Dado que las condiciones y la yizia son aspectos doctrinales del islam,
siguen impregnando e influyendo en el mundo islámico (por ejemplo, en Arabia
Saudí, nuestro «buen amigo y aliado», donde ni siquiera se puede
construir una sola iglesia para culto cristiano).
En otras palabras, hasta el día de hoy en todo el mundo islámico, los
no musulmanes en general y los cristianos en particular siguen viviendo
en «condiciones de vida calculadas para provocar [su desaparición]». Aun cuando
no se les persigue directamente, siempre están discriminados. Además, las
iglesias están prohibidas o se enfrentan a numerosos obstáculos
burocráticos, a menudo insuperables, para su existencia (incluso en
naciones más «moderadas», desde Egipto a Indonesia).
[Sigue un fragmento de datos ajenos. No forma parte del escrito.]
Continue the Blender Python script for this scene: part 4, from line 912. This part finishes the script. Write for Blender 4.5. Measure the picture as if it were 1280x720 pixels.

No en vano, según estadísticas fiables, aproximadamente el 84% de las
peores persecuciones que sufren los cristianos en todo el mundo se
producen en nombre del islam. Y 37 de las 50 peores naciones en las
que se puede ser cristiano son musulmanas.
En resumen, sí, el islam es, según las propias definiciones de la ONU,
genocida. Pero el hecho es que a la ONU ni se le ocurre exigir
responsabilidades a la ley islámica, a pasar de las pruebas fehacientes de que todos los
preceptos de la saría, especialmente los que giran en torno a los llamados «derechos
humanos», o los que pretenden prohibir la «incitación al odio», son
garrotes utilizados para aprovecharse de ciertas gentes, que casualmente nunca son musulmanes.